Print the first line of the material below and each line after it, exactly as written, ending with the line that contains "slot grille', 'jar')".

▸ **Data section**
┌────────

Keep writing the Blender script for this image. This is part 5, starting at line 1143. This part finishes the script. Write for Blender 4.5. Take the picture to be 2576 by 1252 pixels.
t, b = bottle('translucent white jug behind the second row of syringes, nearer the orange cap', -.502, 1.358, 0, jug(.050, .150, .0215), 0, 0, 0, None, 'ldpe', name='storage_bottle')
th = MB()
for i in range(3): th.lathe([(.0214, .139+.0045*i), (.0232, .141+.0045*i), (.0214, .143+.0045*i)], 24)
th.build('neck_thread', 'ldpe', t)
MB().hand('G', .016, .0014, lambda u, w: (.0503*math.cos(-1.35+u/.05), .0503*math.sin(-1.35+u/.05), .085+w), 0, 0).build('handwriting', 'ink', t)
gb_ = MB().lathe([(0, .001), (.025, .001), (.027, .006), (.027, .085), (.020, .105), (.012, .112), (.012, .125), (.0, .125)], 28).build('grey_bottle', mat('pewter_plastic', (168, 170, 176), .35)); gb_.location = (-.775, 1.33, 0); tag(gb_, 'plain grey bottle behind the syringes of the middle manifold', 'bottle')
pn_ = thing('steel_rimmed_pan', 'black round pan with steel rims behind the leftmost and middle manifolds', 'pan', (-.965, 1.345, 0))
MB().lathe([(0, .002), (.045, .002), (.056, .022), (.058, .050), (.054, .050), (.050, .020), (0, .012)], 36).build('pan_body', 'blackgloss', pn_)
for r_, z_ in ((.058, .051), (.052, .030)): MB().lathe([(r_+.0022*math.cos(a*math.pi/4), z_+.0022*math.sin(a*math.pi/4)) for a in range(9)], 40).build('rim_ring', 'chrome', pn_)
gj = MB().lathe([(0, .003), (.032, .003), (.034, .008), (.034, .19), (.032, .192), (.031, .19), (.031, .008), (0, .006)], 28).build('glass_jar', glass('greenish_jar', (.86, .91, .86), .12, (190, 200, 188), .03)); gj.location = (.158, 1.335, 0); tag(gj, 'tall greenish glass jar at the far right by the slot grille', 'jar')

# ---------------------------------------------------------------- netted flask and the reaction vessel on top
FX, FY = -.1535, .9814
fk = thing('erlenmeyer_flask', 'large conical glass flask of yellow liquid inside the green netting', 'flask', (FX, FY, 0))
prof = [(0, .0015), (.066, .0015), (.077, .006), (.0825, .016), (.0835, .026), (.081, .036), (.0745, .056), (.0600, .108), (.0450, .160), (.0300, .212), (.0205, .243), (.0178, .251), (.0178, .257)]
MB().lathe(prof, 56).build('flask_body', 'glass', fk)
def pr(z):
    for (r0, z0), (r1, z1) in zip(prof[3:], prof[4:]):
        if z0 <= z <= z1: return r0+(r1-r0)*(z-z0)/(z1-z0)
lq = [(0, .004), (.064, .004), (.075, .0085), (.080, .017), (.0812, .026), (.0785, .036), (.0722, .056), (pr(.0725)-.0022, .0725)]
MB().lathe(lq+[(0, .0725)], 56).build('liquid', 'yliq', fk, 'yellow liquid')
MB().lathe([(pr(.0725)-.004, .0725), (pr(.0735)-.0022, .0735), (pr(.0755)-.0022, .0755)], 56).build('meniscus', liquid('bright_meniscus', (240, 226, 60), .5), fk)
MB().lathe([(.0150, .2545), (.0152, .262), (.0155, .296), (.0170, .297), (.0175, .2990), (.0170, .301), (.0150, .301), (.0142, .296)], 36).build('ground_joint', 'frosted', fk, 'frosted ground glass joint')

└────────

▸ **Exercise output**
Keep writing the Blender script for this image. This is part 5, starting at line 1143. This part finishes the script. Write for Blender 4.5. Take the picture to be 2576 by 1252 pixels.
t, b = bottle('translucent white jug behind the second row of syringes, nearer the orange cap', -.502, 1.358, 0, jug(.050, .150, .0215), 0, 0, 0, None, 'ldpe', name='storage_bottle')
th = MB()
for i in range(3): th.lathe([(.0214, .139+.0045*i), (.0232, .141+.0045*i), (.0214, .143+.0045*i)], 24)
th.build('neck_thread', 'ldpe', t)
MB().hand('G', .016, .0014, lambda u, w: (.0503*math.cos(-1.35+u/.05), .0503*math.sin(-1.35+u/.05), .085+w), 0, 0).build('handwriting', 'ink', t)
gb_ = MB().lathe([(0, .001), (.025, .001), (.027, .006), (.027, .085), (.020, .105), (.012, .112), (.012, .125), (.0, .125)], 28).build('grey_bottle', mat('pewter_plastic', (168, 170, 176), .35)); gb_.location = (-.775, 1.33, 0); tag(gb_, 'plain grey bottle behind the syringes of the middle manifold', 'bottle')
pn_ = thing('steel_rimmed_pan', 'black round pan with steel rims behind the leftmost and middle manifolds', 'pan', (-.965, 1.345, 0))
MB().lathe([(0, .002), (.045, .002), (.056, .022), (.058, .050), (.054, .050), (.050, .020), (0, .012)], 36).build('pan_body', 'blackgloss', pn_)
for r_, z_ in ((.058, .051), (.052, .030)): MB().lathe([(r_+.0022*math.cos(a*math.pi/4), z_+.0022*math.sin(a*math.pi/4)) for a in range(9)], 40).build('rim_ring', 'chrome', pn_)
gj = MB().lathe([(0, .003), (.032, .003), (.034, .008), (.034, .19), (.032, .192), (.031, .19), (.031, .008), (0, .006)], 28).build('glass_jar', glass('greenish_jar', (.86, .91, .86), .12, (190, 200, 188), .03)); gj.location = (.158, 1.335, 0); tag(gj, 'tall greenish glass jar at the far right by the slot grille', 'jar')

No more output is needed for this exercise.